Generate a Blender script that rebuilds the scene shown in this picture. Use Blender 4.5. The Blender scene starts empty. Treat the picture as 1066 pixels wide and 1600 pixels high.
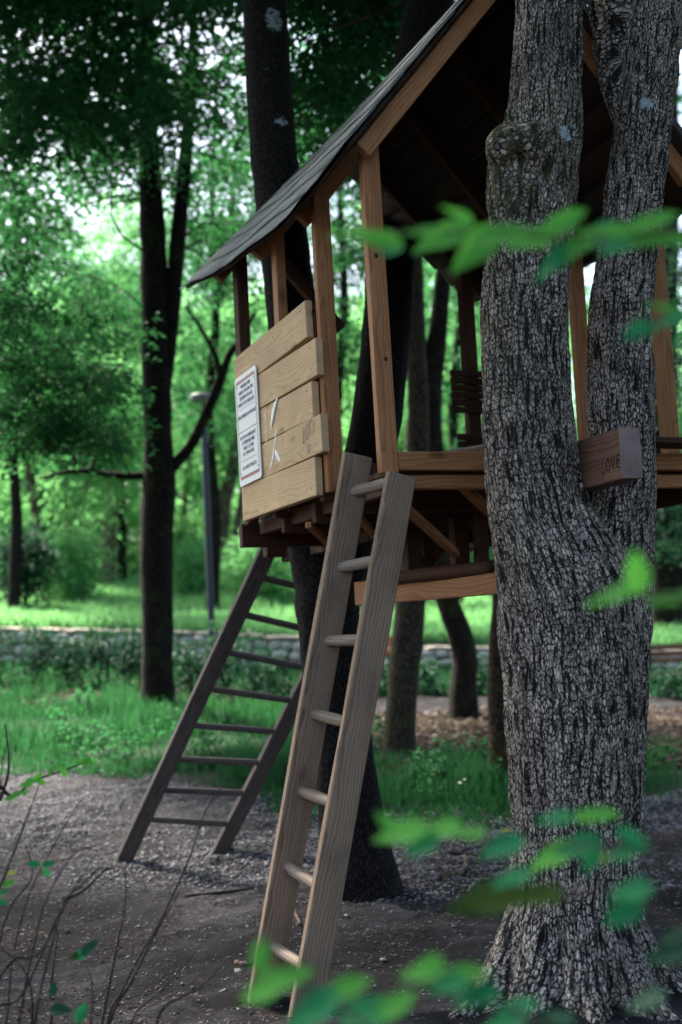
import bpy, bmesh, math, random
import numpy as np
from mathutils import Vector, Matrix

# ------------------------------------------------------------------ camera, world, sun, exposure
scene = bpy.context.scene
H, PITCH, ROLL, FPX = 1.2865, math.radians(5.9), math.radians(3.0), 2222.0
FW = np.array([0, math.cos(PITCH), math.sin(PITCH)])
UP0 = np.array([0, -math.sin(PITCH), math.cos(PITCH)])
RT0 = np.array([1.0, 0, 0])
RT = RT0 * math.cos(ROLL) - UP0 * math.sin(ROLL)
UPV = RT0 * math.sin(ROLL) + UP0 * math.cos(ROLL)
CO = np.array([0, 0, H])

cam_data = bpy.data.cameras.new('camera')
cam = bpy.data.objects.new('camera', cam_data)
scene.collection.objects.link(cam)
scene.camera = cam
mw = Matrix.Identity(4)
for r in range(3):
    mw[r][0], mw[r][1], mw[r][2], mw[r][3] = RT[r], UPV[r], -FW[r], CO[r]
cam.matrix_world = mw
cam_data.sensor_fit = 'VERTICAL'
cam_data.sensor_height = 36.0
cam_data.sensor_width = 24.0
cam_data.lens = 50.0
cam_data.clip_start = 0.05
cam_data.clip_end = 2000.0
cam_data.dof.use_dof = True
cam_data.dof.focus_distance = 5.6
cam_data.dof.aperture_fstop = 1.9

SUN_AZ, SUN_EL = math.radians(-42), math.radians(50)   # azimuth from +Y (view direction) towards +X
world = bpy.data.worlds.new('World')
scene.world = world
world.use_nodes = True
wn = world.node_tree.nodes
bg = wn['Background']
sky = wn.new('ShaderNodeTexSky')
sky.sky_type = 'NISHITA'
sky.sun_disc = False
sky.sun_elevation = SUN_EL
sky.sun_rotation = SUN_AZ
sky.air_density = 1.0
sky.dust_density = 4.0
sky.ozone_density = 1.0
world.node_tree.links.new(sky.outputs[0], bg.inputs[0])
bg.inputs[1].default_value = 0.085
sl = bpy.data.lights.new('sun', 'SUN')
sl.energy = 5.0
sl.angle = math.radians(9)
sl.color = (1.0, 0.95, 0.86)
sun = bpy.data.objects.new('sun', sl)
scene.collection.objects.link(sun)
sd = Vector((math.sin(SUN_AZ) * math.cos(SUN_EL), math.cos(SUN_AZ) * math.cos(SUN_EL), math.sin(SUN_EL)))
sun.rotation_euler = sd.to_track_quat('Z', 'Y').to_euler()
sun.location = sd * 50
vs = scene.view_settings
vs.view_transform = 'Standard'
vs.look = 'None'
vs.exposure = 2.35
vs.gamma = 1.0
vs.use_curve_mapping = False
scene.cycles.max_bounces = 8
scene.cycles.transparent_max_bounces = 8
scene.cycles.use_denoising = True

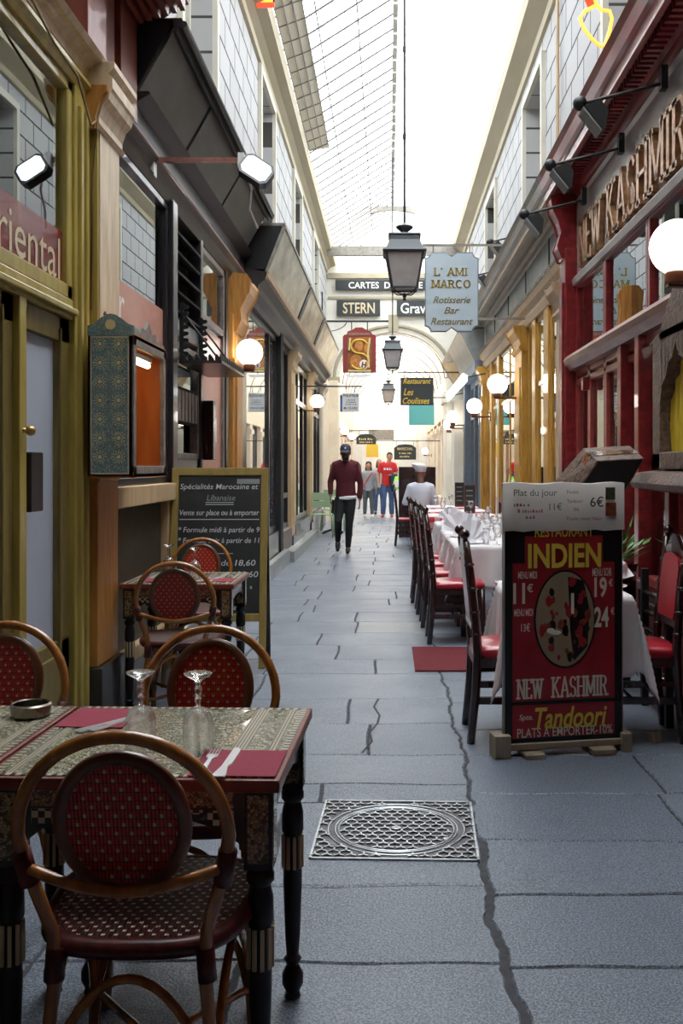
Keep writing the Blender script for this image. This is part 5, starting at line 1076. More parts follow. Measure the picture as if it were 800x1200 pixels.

> _Task_: Everything from the top line of the data down to and including the line with "CO = np.array([0, 0, H])" is to be copied, except the pictures.

> _Task output_:
Generate a Blender script that rebuilds the scene shown in this picture. Use Blender 4.5. The Blender scene starts empty. Treat the picture as 1066 pixels wide and 1600 pixels high.
import bpy, bmesh, math, random
import numpy as np
from mathutils import Vector, Matrix

# ------------------------------------------------------------------ camera, world, sun, exposure
scene = bpy.context.scene
H, PITCH, ROLL, FPX = 1.2865, math.radians(5.9), math.radians(3.0), 2222.0
FW = np.array([0, math.cos(PITCH), math.sin(PITCH)])
UP0 = np.array([0, -math.sin(PITCH), math.cos(PITCH)])
RT0 = np.array([1.0, 0, 0])
RT = RT0 * math.cos(ROLL) - UP0 * math.sin(ROLL)
UPV = RT0 * math.sin(ROLL) + UP0 * math.cos(ROLL)
CO = np.array([0, 0, H])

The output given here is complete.